* Start *
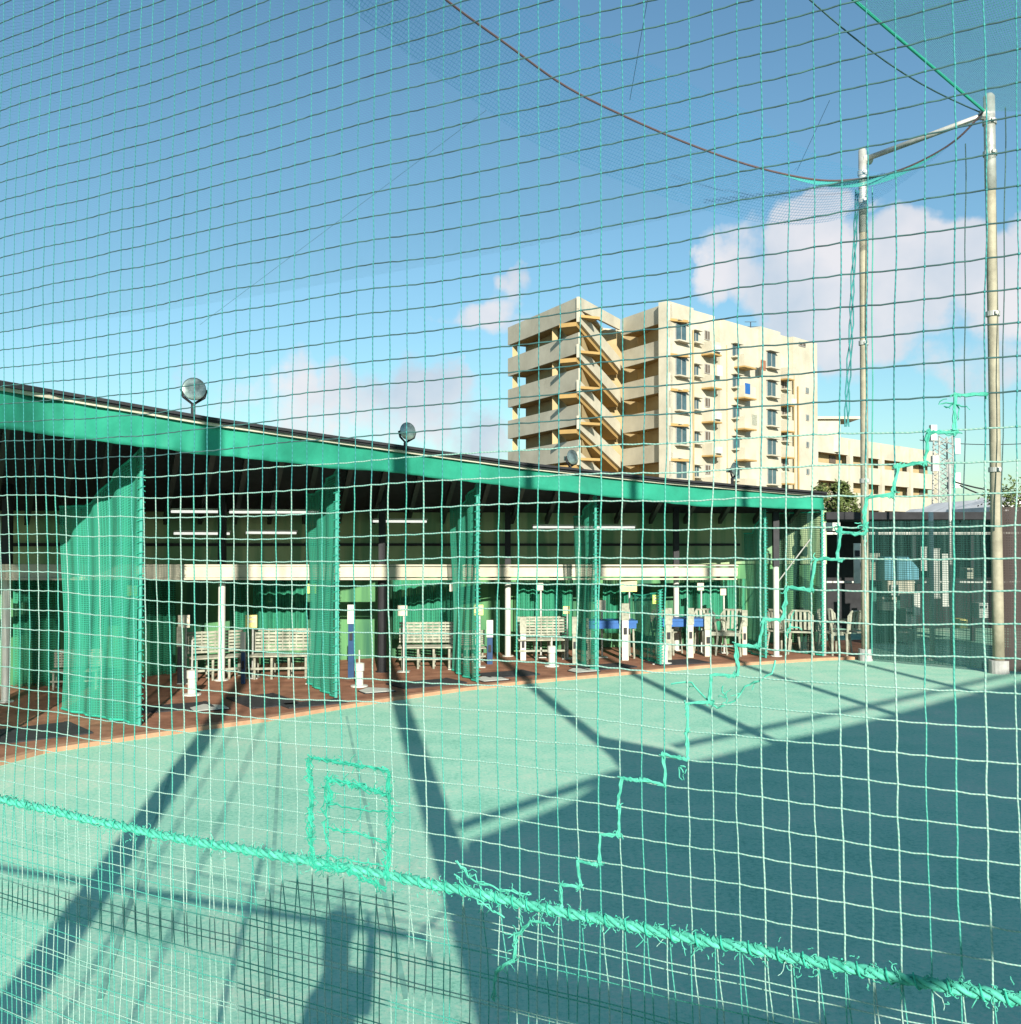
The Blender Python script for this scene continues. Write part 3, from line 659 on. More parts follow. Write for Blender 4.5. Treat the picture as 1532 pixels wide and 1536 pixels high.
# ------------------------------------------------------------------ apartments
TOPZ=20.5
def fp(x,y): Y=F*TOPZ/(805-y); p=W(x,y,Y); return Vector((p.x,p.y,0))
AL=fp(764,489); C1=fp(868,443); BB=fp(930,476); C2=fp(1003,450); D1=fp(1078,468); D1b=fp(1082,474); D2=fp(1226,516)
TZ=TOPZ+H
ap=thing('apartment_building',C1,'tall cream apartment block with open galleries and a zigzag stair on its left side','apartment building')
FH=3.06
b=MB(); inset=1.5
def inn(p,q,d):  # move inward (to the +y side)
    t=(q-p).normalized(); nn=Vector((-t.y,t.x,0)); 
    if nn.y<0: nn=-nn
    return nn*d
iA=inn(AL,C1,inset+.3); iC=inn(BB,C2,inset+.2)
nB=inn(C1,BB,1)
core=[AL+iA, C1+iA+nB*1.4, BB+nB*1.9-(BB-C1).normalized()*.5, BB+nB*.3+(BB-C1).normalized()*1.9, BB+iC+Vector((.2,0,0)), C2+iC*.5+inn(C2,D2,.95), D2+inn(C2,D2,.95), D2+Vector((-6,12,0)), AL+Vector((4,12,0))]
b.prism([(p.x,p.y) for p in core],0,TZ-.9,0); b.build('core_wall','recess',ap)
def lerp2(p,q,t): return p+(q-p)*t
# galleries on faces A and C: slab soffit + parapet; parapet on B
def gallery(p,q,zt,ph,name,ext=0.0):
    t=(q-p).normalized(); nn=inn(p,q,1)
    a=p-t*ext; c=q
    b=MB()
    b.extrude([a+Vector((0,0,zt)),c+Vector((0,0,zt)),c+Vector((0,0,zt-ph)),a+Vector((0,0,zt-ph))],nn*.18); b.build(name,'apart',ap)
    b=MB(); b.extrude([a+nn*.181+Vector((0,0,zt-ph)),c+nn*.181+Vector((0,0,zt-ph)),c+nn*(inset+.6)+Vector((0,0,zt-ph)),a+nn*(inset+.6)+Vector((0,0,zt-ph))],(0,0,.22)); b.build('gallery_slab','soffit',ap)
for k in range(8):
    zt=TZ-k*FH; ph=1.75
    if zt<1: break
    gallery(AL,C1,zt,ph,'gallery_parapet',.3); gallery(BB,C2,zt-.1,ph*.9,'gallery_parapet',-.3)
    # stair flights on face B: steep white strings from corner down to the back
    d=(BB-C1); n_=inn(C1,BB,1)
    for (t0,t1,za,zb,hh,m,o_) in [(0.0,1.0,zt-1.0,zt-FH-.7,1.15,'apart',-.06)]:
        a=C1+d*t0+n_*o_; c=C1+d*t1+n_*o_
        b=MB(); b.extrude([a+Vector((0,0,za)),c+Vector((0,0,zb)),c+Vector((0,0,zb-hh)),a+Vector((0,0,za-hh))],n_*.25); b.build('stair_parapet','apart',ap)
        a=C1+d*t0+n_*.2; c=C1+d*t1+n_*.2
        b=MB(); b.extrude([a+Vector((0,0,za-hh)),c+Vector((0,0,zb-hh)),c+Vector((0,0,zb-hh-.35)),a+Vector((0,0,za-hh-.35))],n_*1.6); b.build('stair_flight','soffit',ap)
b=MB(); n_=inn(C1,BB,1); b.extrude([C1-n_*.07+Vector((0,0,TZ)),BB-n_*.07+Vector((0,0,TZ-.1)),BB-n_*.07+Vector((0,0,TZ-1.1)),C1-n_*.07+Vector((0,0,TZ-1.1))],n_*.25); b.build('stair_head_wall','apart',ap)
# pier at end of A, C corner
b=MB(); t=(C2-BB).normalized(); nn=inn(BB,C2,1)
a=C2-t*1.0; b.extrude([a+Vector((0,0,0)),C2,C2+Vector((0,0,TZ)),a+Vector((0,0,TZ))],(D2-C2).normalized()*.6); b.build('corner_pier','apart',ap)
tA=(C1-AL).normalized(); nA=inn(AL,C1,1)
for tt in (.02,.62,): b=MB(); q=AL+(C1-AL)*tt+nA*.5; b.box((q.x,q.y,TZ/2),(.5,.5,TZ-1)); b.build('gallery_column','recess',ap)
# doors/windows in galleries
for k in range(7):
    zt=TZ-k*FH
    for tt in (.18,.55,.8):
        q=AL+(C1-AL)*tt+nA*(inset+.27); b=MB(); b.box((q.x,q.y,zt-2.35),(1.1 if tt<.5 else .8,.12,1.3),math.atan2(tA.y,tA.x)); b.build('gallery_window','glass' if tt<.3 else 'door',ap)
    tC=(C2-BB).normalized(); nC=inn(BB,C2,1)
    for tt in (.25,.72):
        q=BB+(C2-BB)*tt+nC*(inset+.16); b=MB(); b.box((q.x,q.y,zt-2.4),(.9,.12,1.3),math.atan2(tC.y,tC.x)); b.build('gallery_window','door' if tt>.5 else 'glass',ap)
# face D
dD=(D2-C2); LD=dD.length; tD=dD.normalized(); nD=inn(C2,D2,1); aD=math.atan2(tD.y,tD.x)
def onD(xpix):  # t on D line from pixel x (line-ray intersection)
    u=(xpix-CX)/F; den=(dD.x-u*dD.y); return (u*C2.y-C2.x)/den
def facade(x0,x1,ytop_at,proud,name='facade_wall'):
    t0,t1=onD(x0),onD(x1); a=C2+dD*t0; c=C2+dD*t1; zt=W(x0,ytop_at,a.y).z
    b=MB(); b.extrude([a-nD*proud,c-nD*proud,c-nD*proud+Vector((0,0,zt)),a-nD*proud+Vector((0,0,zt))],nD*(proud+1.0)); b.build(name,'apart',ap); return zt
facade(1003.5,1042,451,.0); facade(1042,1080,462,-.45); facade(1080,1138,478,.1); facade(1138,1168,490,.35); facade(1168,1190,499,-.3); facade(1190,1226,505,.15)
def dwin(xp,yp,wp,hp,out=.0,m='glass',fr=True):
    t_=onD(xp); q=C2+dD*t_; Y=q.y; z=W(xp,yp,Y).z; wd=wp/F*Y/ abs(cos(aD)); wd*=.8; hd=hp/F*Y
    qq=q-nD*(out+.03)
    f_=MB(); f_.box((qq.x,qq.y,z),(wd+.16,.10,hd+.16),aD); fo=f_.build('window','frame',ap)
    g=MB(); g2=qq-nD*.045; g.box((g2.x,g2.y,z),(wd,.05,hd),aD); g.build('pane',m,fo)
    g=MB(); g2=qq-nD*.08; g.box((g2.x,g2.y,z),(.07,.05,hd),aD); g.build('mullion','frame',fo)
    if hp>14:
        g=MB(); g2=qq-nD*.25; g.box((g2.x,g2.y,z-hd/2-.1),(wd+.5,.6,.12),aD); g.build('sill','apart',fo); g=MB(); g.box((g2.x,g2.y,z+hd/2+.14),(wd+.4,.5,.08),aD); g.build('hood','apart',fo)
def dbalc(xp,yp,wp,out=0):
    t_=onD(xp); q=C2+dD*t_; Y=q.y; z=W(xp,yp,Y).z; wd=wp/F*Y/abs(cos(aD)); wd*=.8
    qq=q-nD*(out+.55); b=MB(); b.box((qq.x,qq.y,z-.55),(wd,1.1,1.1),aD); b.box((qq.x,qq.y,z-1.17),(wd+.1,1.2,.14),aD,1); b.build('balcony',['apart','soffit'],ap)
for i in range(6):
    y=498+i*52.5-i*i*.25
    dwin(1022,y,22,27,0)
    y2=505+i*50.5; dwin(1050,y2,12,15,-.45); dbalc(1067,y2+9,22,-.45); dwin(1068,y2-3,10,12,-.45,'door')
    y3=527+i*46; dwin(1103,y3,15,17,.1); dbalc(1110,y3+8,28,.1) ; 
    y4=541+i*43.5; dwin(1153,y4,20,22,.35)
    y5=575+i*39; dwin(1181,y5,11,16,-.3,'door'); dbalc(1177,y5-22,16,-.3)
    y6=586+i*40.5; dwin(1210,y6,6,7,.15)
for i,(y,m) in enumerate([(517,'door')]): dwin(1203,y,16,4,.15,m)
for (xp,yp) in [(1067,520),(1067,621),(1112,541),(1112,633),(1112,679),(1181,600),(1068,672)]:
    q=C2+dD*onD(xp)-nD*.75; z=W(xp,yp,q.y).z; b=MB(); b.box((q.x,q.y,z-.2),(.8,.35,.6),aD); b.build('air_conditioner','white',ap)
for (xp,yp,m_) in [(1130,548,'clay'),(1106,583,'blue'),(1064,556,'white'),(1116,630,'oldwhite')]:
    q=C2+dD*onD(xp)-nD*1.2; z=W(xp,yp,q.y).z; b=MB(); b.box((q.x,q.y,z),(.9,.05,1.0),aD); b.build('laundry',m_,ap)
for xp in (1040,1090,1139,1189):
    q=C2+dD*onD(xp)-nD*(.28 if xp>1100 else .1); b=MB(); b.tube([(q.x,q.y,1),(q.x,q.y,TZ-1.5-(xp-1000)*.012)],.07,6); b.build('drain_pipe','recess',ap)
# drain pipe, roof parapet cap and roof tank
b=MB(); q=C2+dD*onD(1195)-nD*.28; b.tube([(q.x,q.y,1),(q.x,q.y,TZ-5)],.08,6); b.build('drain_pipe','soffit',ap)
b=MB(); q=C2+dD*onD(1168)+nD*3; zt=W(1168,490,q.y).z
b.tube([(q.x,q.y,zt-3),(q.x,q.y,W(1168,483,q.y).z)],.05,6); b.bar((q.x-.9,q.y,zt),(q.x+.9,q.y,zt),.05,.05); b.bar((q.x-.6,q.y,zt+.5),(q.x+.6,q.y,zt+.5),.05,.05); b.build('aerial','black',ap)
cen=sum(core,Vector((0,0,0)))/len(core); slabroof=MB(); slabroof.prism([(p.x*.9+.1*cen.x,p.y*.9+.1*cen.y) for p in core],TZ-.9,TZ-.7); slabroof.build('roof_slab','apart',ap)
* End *
* _EXERCISE DIRECTIONS_:
Among the lines of the data above, count those holding "prism" and state only the number.

* _RESPONSE FOR THIS EXERCISE_:
2